Auch Kylo Ren hat sich entwickelt. Der wankelmütige Junge, der zu Beginn der Trilogie noch wirkte wie das trotzige Kind, das sauer ist, weil es nicht bekommt, was es will und auch gar nicht weiß, was es will, ist endlich in die Rolle des Schwarzen Mannes geschlüpft – gefürchtet, bekämpft und betrogen; Adam Driver (Marriage Story – 2019; BlacKkKlansman – 2018; Logan Lucky – 2017; Sieben verdammt lange Tage – 2014; Gefühlt Mitte Zwanzig – 2014; The F-Word – 2013; Inside Llewyn Davis – 2013; Lincoln – 2012; J. Edgar – 2011) stellt plötzlich einen komplexen Charakter dar, hin und her geschleudert von allerlei widerstreitenden Parteien. Mit Rey liefert er sich ein Laserschwert-Duell in den Ruinen des von aufgepeitschten Sturmfluten umtosten alten Todessterns, das sich neben Lukes und Vaders Schwertkampf in Das Imperium schlägt zurück als beeindruckendstes der neun Teile erweist.
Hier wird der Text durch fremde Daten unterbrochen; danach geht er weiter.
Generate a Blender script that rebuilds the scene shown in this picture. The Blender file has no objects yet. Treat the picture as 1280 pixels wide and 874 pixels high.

Und noch etwas ist neu: das Design des Films in Farbgebung, Intensität und Fülle. Die Art Direction leitet zum ersten Mal Paul Inglis (Blade Runner 2049 – 2017; Jason Bourne – 2016; Mission: Impossible – Rogue Nation – 2015; Dracula Untold – 2014; James Bond 007: Skyfall – 2012; Prometheus – 2012). Es wechseln Wimmelbilder von Raumschiffen, Planeten und Explosionen mit Bildern von leerer Weite ab, mal farbentsättigt, mal in tausend Farben explodierend. Als hätte die Skywalker-Saga in ihrer neunten und letzten Episode endlich ihre Ästhetik gefunden, in der die Figuren trotz des Irrsinns um sie herum – mit Streitrössern gegen Sternenzerstörer oder Reys Sprung über den TIE-Fighter – geradezu menschlich wirken, also verletzlich; das nun waren Han und Leia und Luke und Obi-Wan und Anakin eher nie.

J.J. Abrams, der große Dekonstrukteur des zeitgenössischen Kinos (Star Trek Into Darkness – 2013; Super 8 – 2011; Star Trek – 2009) hat einen kraftvollen Schlusspunkt gesetzt, eine filmische Wuchtbrumme, in deren andauerndem Vollgas man schon mal kurz den Faden verliert, die arrogant Fäden liegen lässt, die Rian Johnson (mit Abrams als Executive Producer) vor zwei Jahren für neue Storylines ausgelegt hatte; eine Wuchtbrumme, die über ihre Bilder immer fasziniert und schließlich da endet, wo alles begann, in der Wüste unter der Doppelsonne. Schon 1977 hatte Darth Vader prophezeit: „Der Kreis schließt sich!